Recognising the difficulties of communication between courts posed in no small part by language and cultural differences, the judges considered that it would also be useful to devise a set of modalities for court-to-court communication to guide international stakeholders on how courts from diverse backgrounds (such as from civil and common law systems) can communicate effectively. A separate sub-committee of judges was formed to lead this JIN project.

Insolvency laws, neither creating nor extinguishing rights, seeks to manage the rights of competing stakeholders in insolvency in an organised and collective manner amidst the interplay of a web of various private and international laws. Admiralty law is notably one of them where the interaction – or even conflict – between the two bodies of law for the satisfaction of claims has posed difficult problems. The judges therefore decided to also look into this intractable area with focus on the arrest of vessels in the context of the Article 20 relief under the Model Law. Some of the judges with experience in admiralty law will take charge of this project.

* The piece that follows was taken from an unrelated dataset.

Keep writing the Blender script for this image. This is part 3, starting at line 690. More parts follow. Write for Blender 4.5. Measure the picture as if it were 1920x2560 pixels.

The JIN also seeks to examine how arbitration can be tapped for the resolution of certain insolvency matters for the more efficient resolution of disputes.

The 2nd conference concluded with a joint judicial colloquium with the III where there was robust discussion on the experiences of the United States Bankruptcy Court for the Southern District of New York and the Supreme Court of Singapore on the joint management of the insolvency of the Singapore-incorporated Ezra Holdings Ltd. That was the first cross-border insolvency matter between two JIN courts where a protocol modelled on the JIN Guidelines was invoked.